Can you set down, exactly as they appear below, the lines from the opening of the material through the one bearing "tag(sl.build('insulation_slab', 'styro'), 'pale", minus the pictures?

◆ Source excerpt ◆
◆ ◆ ◆
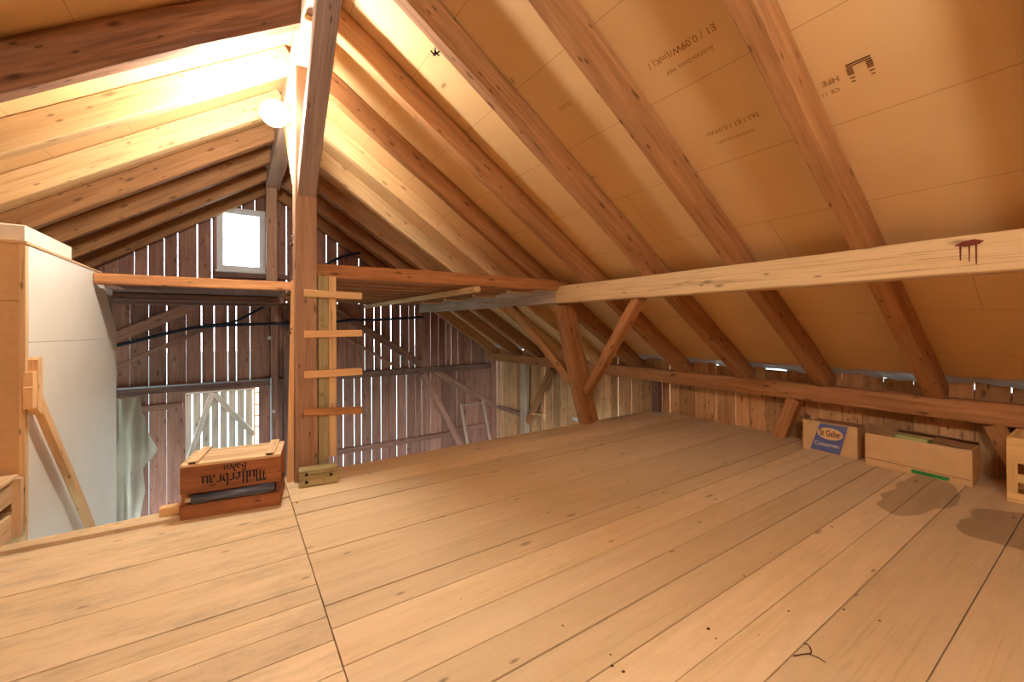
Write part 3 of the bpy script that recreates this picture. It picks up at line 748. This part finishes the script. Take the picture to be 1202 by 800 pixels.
# ------------------------------------------------------------------ boxed-in room on the left
rm = empty('boxed_room', (-1.6, 3.9, ZG), 'boxed-in partition with brown fibreboard front and white side panel', 'partition')
PX, PY0, PY1, PT = -.86, 3.02, 4.864, 1.425
b = MB(); b.box((-1.72, PY0, -.6), (PX-.022, PY0+.02, .05), 2); b.box((-1.72, PY0, .054), (PX-.022, PY0+.02, 1.13), 2); b.box((-1.72, PY0, 1.134), (PX-.022, PY0+.02, PT-.004), 2)
b.build('front_panel', 'mdf', rm)
b = MB(); b.box((PX-.022, PY0-.002, -.6), (PX-.002, PY0+.03, PT-.004), 2); b.build('corner_strip', 'beam', rm)
b = MB()
b.prism([(PX, PY0+.03, .93), (PX, PY1, .905), (PX, PY1, .965), (PX, 4.378, PT-.012), (PX, PY0+.03, PT-.012)], (-.02, 0, 0), (0, 1, 0))
b.prism([(PX, PY0+.03, ZG), (PX, PY1, ZG), (PX, PY1, .903), (PX, PY0+.03, .928)], (-.02, 0, 0), (0, 1, 0))
b.build('side_panel', 'white', rm)
b = MB(); b.box((-1.72, PY0-.008, PT-.012), (PX+.006, 4.38, PT), 0); b.build('top_board', 'mdf', rm)
b = MB(); b.prism([(PX-.024, 4.36, .9), (PX-.024, PY1, .9), (PX-.024, PY1, 1.32), (PX-.024, 4.36, 1.32)], (-.02, 0, 0), (0, 1, 0)); b.build('backing_board', 'greypanel', rm)
sl = MB()
sl.beam((-1.5, 3.385, PT+.044), (-.868, 3.385, PT+.044), .70, .082, cham=.006, seg=.2, jit=.002)
tag(sl.build('insulation_slab', 'styro'), 'pale insulation slab lying on top of the boxed-in partition', 'slab', kind='thing')

# stair rail leaning against the white panel
st = empty('stair_rail', (-.8, 2.95, .6), 'pale timber stair rail slanting down in front of the white panel', 'handrail')
b = MB(); b.beam((-.822, 2.93, .735), (-.822, 4.55, -1.03), .032, .062, up=(0, 1, 1), cham=.004); b.build('rail', 'pale', st)
b = MB(); b.box((-.84, 2.915, .615), (-.808, 2.962, .79), 2); b.build('end_block', 'pale', st)
b = MB(); b.prism([(-.838, 2.963, .60), (-.838, 3.019, .57), (-.838, 3.019, .845), (-.838, 3.007, .858), (-.838, 2.977, .858), (-.838, 2.963, .845)], (.034, 0, 0), (0, 0, 1)); b.build('post_stub', 'pale', st)

# grey cloth hanging behind
b = MB()
prof = [(.24, -.815), (.1, -.80), (-.1, -.75), (-.33, -.655), (-.40, -.70), (-.52, -.79), (-.75, -.765), (-1.0, -.80), (-1.5, -.84)]
def cloth(u, v):
    z = .26-1.75*v
    for (za, xa), (zb, xb) in zip(prof[:-1], prof[1:]):
        if zb <= z <= za: xr = xa+(xb-xa)*(za-z)/(za-zb); break
    else: xr = prof[0][1] if z > prof[0][0] else prof[-1][1]
    x = -1.5+(xr-.05+1.5)*u
    return (x, 5.9+.05*math.sin(x*28+z*2)+.03*math.sin(x*51-z*3), z)
b.grid(cloth, 50, 36)
tag(b.build('tarpaulin', 'tarp'), 'grey cloth tarpaulin hanging behind the white panel near the gable', 'cloth', kind='thing')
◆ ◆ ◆
◆ Task result ◆
Write part 3 of the bpy script that recreates this picture. It picks up at line 748. This part finishes the script. Take the picture to be 1202 by 800 pixels.
# ------------------------------------------------------------------ boxed-in room on the left
rm = empty('boxed_room', (-1.6, 3.9, ZG), 'boxed-in partition with brown fibreboard front and white side panel', 'partition')
PX, PY0, PY1, PT = -.86, 3.02, 4.864, 1.425
b = MB(); b.box((-1.72, PY0, -.6), (PX-.022, PY0+.02, .05), 2); b.box((-1.72, PY0, .054), (PX-.022, PY0+.02, 1.13), 2); b.box((-1.72, PY0, 1.134), (PX-.022, PY0+.02, PT-.004), 2)
b.build('front_panel', 'mdf', rm)
b = MB(); b.box((PX-.022, PY0-.002, -.6), (PX-.002, PY0+.03, PT-.004), 2); b.build('corner_strip', 'beam', rm)
b = MB()
b.prism([(PX, PY0+.03, .93), (PX, PY1, .905), (PX, PY1, .965), (PX, 4.378, PT-.012), (PX, PY0+.03, PT-.012)], (-.02, 0, 0), (0, 1, 0))
b.prism([(PX, PY0+.03, ZG), (PX, PY1, ZG), (PX, PY1, .903), (PX, PY0+.03, .928)], (-.02, 0, 0), (0, 1, 0))
b.build('side_panel', 'white', rm)
b = MB(); b.box((-1.72, PY0-.008, PT-.012), (PX+.006, 4.38, PT), 0); b.build('top_board', 'mdf', rm)
b = MB(); b.prism([(PX-.024, 4.36, .9), (PX-.024, PY1, .9), (PX-.024, PY1, 1.32), (PX-.024, 4.36, 1.32)], (-.02, 0, 0), (0, 1, 0)); b.build('backing_board', 'greypanel', rm)
sl = MB()
sl.beam((-1.5, 3.385, PT+.044), (-.868, 3.385, PT+.044), .70, .082, cham=.006, seg=.2, jit=.002)
tag(sl.build('insulation_slab', 'styro'), 'pale insulation slab lying on top of the boxed-in partition', 'slab', kind='thing')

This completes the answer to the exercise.